Dalam konteks mobilitas sosial, seringkali dimotori oleh suatu ideologi tertentu. Sebuah mobilitas sosial yang terarah dan jelas kausalitasnya apabila jelas semangat ideologi yang memicunya. George Rude menyatakan bahwa sejauh gerakan sosial apapun harus memiliki sebuah ideologi agar sanggup melakukan mobilisasi sosial (Yudi Latif, 2001: 205).  Dengan demikian, dapat dikatakan bahwa, gerakan Islam radikal yang diusung oleh kelompok-kelompok tertentu, lebih didorong oleh kepentingan untuk memperoleh legitimasi moral dan agama sebagai upaya untuk melakukan mobilisasi sosial secara vertikal dari kelompok akar sosial non agama (Al-Zastrow, 2006: 121). Mobilisasi sosial yang didasari ideologi agama seringkali melegitimasi pola dan dampak mobilisasi tersebut, sehingga cenderung membawa dampak sosial yang besar atau terjadi konflik sosial. Legitimasi agama inilah sehingga mobilitas sosial seringkali dipaksakan dan bersifat revolusioner. Padahal didalam masyarakat Indonesia yang multikultur harus dengan pendekatan yang presuasif. Sebagaimana firman Allah;
ادْعُ إِلى سَبِيلِ رَبِّكَ بِالْحِكْمَةِ وَالْمَوْعِظَةِ الْحَسَنَةِ وَجادِلْهُمْ بِالَّتِي هِيَ أَحْسَنُ إِنَّ رَبَّكَ هُوَ أَعْلَمُ بِمَنْ ضَلَّ عَنْ سَبِيلِهِ وَهُوَ أَعْلَمُ بِالْمُهْتَدِينَ . سورة النحل: 125
Serulah (manusia) kepada jalan Tuhanmu dengan hikmah dan pelajaran yang baik, dan bantahlah mereka dengan cara yang baik. Sesungguhnya Tuhanmu. Dialah yang lebih mengetahui tentang siapa yang tersesal dari jalan-Nya. dan Dialah yang lebih mengetahui orang-orang yang mendapat petunjuk,” (QS An-Nahl: 125)

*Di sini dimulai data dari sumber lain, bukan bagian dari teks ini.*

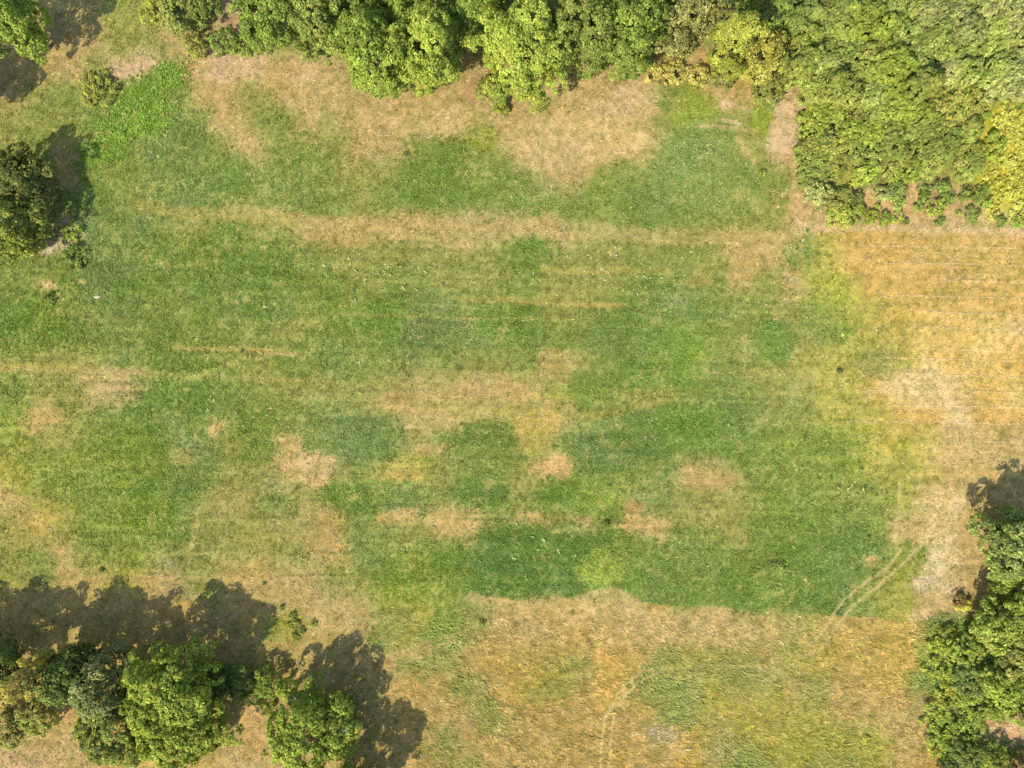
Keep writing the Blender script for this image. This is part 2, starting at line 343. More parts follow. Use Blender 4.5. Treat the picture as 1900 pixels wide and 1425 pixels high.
def ground_mat():
    m, t, out = new_mat('turf_and_soil')
    N = t.nodes.new; L = t.links.new
    at = N('ShaderNodeAttribute'); at.attribute_name = 'col'
    tc = N('ShaderNodeTexCoord')
    n1 = N('ShaderNodeTexNoise'); n1.inputs['Scale'].default_value = 3.2; n1.inputs['Detail'].default_value = 5; n1.inputs['Roughness'].default_value = .7
    L(tc.outputs['Object'], n1.inputs['Vector'])
    mp = N('ShaderNodeMapping'); mp.inputs['Rotation'].default_value = (0, 0, math.radians(35)); mp.inputs['Scale'].default_value = (1.2, 5.5, 1)
    L(tc.outputs['Object'], mp.inputs['Vector'])
    n2 = N('ShaderNodeTexNoise'); n2.inputs['Scale'].default_value = 1.6; n2.inputs['Detail'].default_value = 4
    L(mp.outputs[0], n2.inputs['Vector'])
    ad = N('ShaderNodeMath'); ad.operation = 'ADD'; L(n1.outputs[0], ad.inputs[0]); L(n2.outputs[0], ad.inputs[1])
    mr = N('ShaderNodeMapRange'); mr.inputs['From Min'].default_value = .7; mr.inputs['From Max'].default_value = 1.3
    mr.inputs['To Min'].default_value = .66; mr.inputs['To Max'].default_value = 1.36
    L(ad.outputs[0], mr.inputs['Value'])
    mx = N('ShaderNodeVectorMath'); mx.operation = 'SCALE'; L(at.outputs['Color'], mx.inputs[0]); L(mr.outputs[0], mx.inputs['Scale'])
    bp = N('ShaderNodeBump'); bp.inputs['Strength'].default_value = .6; bp.inputs['Distance'].default_value = .12
    L(ad.outputs[0], bp.inputs['Height'])
    df = N('ShaderNodeBsdfDiffuse'); L(mx.outputs[0], df.inputs['Color']); L(bp.outputs[0], df.inputs['Normal'])
    L(df.outputs[0], out.inputs['Surface'])
    return m

def leaf_mat(name, inst=False, trans=.25):
    m, t, out = new_mat(name)
    N = t.nodes.new; L = t.links.new
    at = N('ShaderNodeAttribute'); at.attribute_name = 'col'
    if inst: at.attribute_type = 'INSTANCER'
    df = N('ShaderNodeBsdfDiffuse'); L(at.outputs['Color'], df.inputs['Color'])
    tr = N('ShaderNodeBsdfTranslucent')
    hs = N('ShaderNodeMix'); hs.data_type = 'RGBA'; hs.blend_type = 'MULTIPLY'; hs.inputs['Factor'].default_value = 1
    L(at.outputs['Color'], hs.inputs['A']); hs.inputs['B'].default_value = (1.25, 1.15, .5, 1)
    L(hs.outputs['Result'], tr.inputs['Color'])
    mx = N('ShaderNodeMixShader'); mx.inputs[0].default_value = trans
    L(df.outputs[0], mx.inputs[1]); L(tr.outputs[0], mx.inputs[2])
    gl = N('ShaderNodeBsdfGlossy'); gl.inputs['Roughness'].default_value = .55; gl.inputs['Color'].default_value = (.9, .95, 1, 1)
    m2 = N('ShaderNodeMixShader'); m2.inputs[0].default_value = 0.0 if not inst else .0
    L(mx.outputs[0], m2.inputs[1]); L(gl.outputs[0], m2.inputs[2])
    L(m2.outputs[0], out.inputs['Surface'])
    return m

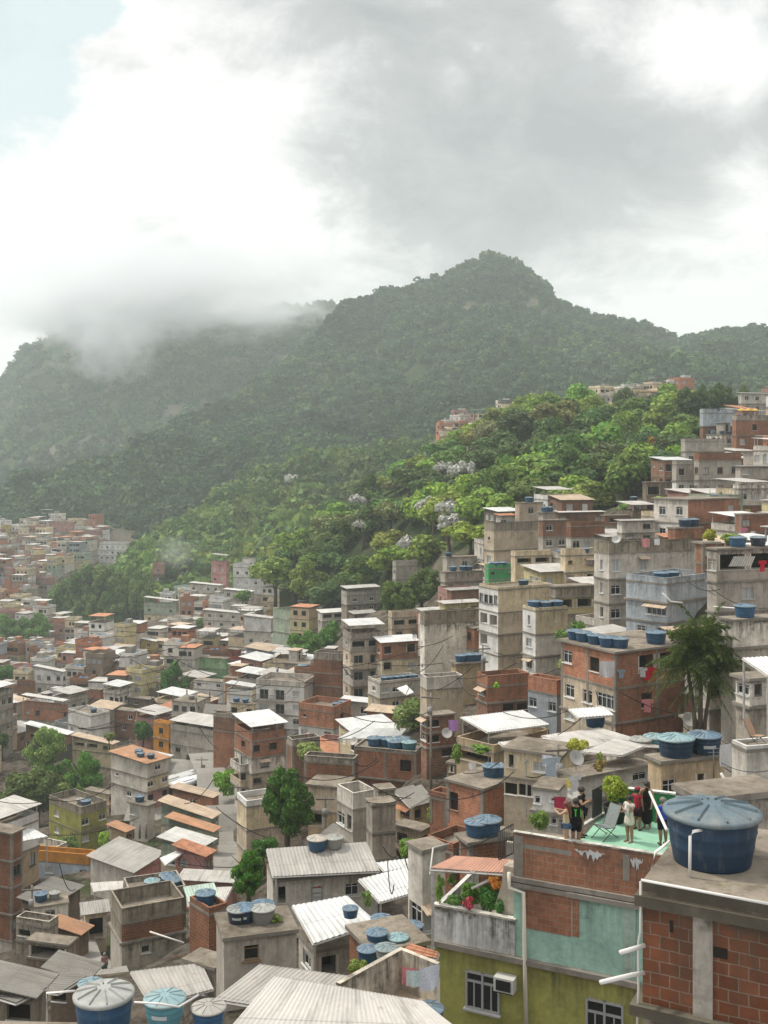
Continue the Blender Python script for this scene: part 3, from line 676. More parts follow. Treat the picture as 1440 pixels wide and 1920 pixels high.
# ------------------------------------------------------------------ hills: ridge line and foot line in photo pixels with distances
def interp(tab, x, k): return np.interp(x, [a[0] for a in tab], [a[k] for a in tab])
def nz(x, y, z, s, o=5): return noise.fractal(Vector((x * s, y * s, z * s)), .9, 2.1, o)
class Hill:
    def __init__(s, ridge, foot, amp, pw=1.0, seed=0): s.r, s.f, s.amp, s.pw, s.seed = ridge, foot, amp, pw, seed
    def pt(s, px, t):
        py0, Y0 = interp(s.f, px, 1), interp(s.f, px, 2); py1, Y1 = interp(s.r, px, 1), interp(s.r, px, 2)
        z0, z1 = -(py0 - HZ) / F * Y0, -(py1 - HZ) / F * Y1
        if t <= 1:
            Y = Y0 + (Y1 - Y0) * t; z = z0 + (z1 - z0) * t ** s.pw; k = 1.0
        else: Y = Y1 + (Y1 - Y0) * (t - 1); z = z1 - (z1 - z0) * (t - 1) * .8; k = 1
        x = (px - CX) / F * Y
        g = nz(x + s.seed * 91, Y * .5, 0, 1 / 150, 6) * s.amp * min(1, 4 * abs(t * (1.02 - t))) + nz(x, Y, 7 + s.seed, 1 / 40, 4) * s.amp * .18
        return Vector((x, Y, z + g))
    def build(s, name, p0, p1, n=150, m=44, tmax=1.5):
        v = []; f = []; ts = np.concatenate([np.linspace(-.05, 1, m), np.linspace(1.06, tmax, 8)])
        for t in ts:
            for px in np.linspace(p0, p1, n): v.append(tuple(s.pt(px, t)))
        for j in range(len(ts) - 1):
            for i in range(n - 1): f.append((j * n + i, j * n + i + 1, (j + 1) * n + i + 1, (j + 1) * n + i))
        me = bpy.data.meshes.new(name); me.from_pydata(v, [], f); me.materials.append(MAT['hillside']); me.polygons.foreach_set('use_smooth', [True] * len(f))
        return setting(inst(name, me))
NEAR = Hill([(480, 1130, 300), (505, 1100, 310), (560, 1045, 330), (640, 978, 345), (730, 920, 350), (830, 872, 355), (900, 828, 355), (980, 795, 350), (1050, 775, 345), (1100, 785, 340), (1180, 792, 335), (1240, 775, 325), (1300, 760, 315), (1350, 755, 310), (1420, 780, 310), (1500, 800, 300)],
            [(480, 1150, 310), (505, 1150, 300), (560, 1150, 290), (640, 1150, 275), (740, 1128, 245), (830, 1080, 215), (900, 1040, 212), (1000, 968, 222), (1130, 962, 205), (1210, 945, 200), (1280, 890, 205), (1340, 840, 230), (1500, 830, 250)], 6, 1.0, 1)
MID = Hill([(200, 1110, 520), (270, 1045, 560), (330, 1000, 590), (380, 968, 610), (430, 930, 630), (500, 900, 640), (560, 880, 640), (620, 872, 640), (700, 858, 640), (760, 848, 640), (830, 850, 630), (900, 850, 620), (1000, 850, 600), (1150, 850, 600)],
           [(200, 1190, 440), (300, 1160, 450), (400, 1140, 440), (520, 1180, 380), (640, 1120, 380), (800, 1020, 380), (1000, 900, 380), (1150, 880, 380)], 14, .9, 2)
PEAK = Hill([(-250, 1010, 760), (-100, 975, 760), (0, 947, 780), (100, 917, 800), (160, 893, 820), (230, 860, 850), (300, 815, 880), (400, 775, 930), (490, 724, 990), (540, 690, 1030), (590, 640, 1080), (625, 590, 1120), (645, 563, 1150), (700, 557, 1160), (730, 547, 1170), (800, 532, 1180), (870, 507, 1190), (905, 492, 1200), (935, 484, 1200), (965, 497, 1200), (1005, 522, 1200), (1040, 562, 1200), (1070, 582, 1200), (1110, 597, 1200), (1180, 617, 1190), (1240, 630, 1180), (1275, 639, 1170), (1300, 636, 1160), (1360, 626, 1140), (1400, 621, 1130), (1440, 616, 1120), (1700, 590, 1100)],
            [(-250, 1030, 660), (-100, 1005, 665), (0, 992, 675), (150, 985, 680), (250, 1050, 620), (400, 1010, 640), (600, 930, 660), (800, 880, 660), (1000, 860, 620), (1200, 830, 560), (1700, 830, 520)], 34, 1.25, 3)
FAR = Hill([(-300, 900, 1500), (-60, 775, 1500), (-5, 726, 1500), (12, 704, 1500), (25, 676, 1500), (45, 654, 1500), (90, 632, 1500), (160, 600, 1500), (260, 575, 1500), (350, 560, 1490), (450, 560, 1460), (560, 578, 1420), (640, 570, 1380), (690, 600, 1370), (760, 800, 1350)],
            [(-300, 1000, 900), (0, 965, 920), (300, 900, 1000), (560, 800, 1120), (760, 860, 1200)], 30, 1.2, 4)
def scatter(name, hill, p0, p1, n, nleaf, rad, tmax=1.03, cols=GREENS, kseed=0, tpow=.8, leaf=.3):
    r = np.random.RandomState(kseed + 5); tmpl = [crown_arrays(40 + kseed * 10 + k, nleaf, 9, leaf, .8, .45) for k in range(6)]; V = []; Cc = []
    for i in range(n):
        px = r.uniform(p0, p1); t = r.uniform(0, tmax) ** tpow
        p = hill.pt(px, t)
        if hill is PEAK and nz(p.x, p.y, 20, 1 / 70, 5) > .52 + .25 * r.rand(): continue
        c = np.array(cols[r.randint(len(cols))]); q = nz(p.x, p.y, 3, 1 / 90, 3); q2 = nz(p.x, p.y, 9, 1 / 260, 3); c = c * max(.4, 1 + .5 * q + .6 * q2) * r.uniform(.8, 1.22); c = c * np.array([1 + .35 * max(0, q2), 1, 1 - .1 * q2])  # broad noise also paints sunlit yellow-green patches into the crown colours
        s = rad * r.uniform(.6, 1.35) * (1 if r.rand() > .06 else 1.5); a = r.uniform(0, 6.28); ca, sa = math.cos(a), math.sin(a); tv = tmpl[r.randint(6)]
        v = np.stack([(tv[:, 0] * ca - tv[:, 1] * sa) * s + p.x, (tv[:, 0] * sa + tv[:, 1] * ca) * s + p.y, tv[:, 2] * s * r.uniform(.7, 1.1) + p.z + s * .3], 1)
        V.append(v); Cc.append(np.repeat(c[None], len(v), 0))
    o = inst(name, quads_mesh(name, np.concatenate(V), 'forest_leaf', np.concatenate(Cc))); o['kind'] = 'stuff'
    return o

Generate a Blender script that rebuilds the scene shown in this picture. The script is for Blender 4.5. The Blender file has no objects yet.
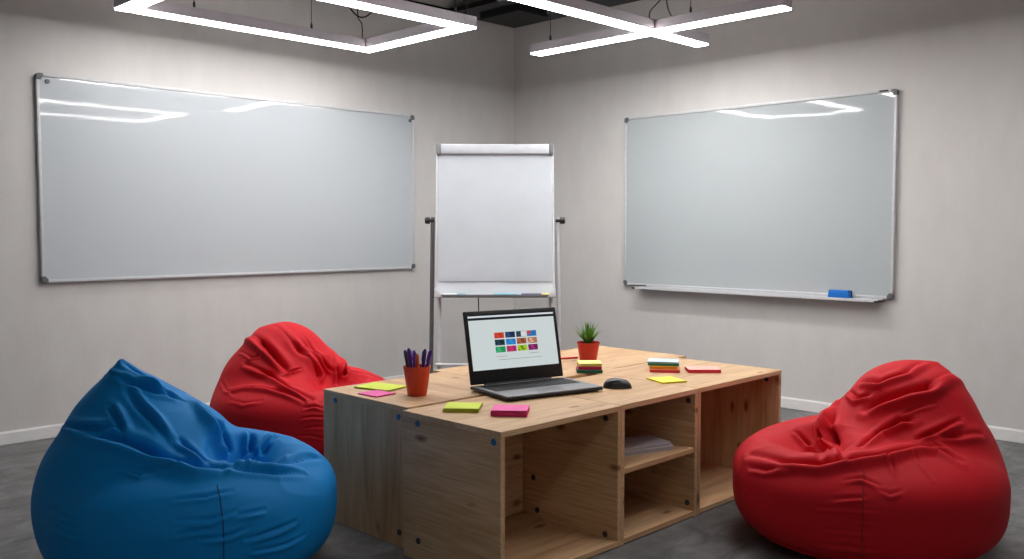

Namun demikian, mobilisasi sosial akibat kesadaran sosial akan melahirkan proses sosial yang dinamis dan evolutif. Sebagai contoh, orang-orang Kalimantan (Suku Dayak) yang masuk agama Islam atau orang Melayu, sering menyangkali leluhurnya sebagai orang Dayak. Lebih dari itu, orang Dayak tersebut mengokohkan dirinya dalam identitas orang Melayu sejati, pada umumnya orang Dayak menganggap dirinya sudah memperoleh “mobilisasi sosial” dari status sosial yang rendah meningkat menjadi orang Melayu dengan status sosial yang tinggi (A. Budi Susanto, 2003: 126). Mobilitas sosial dengan landasan agama hanyalah bentuk sebuah status diri dengan Tuhan, bukan untuk kelas sosial.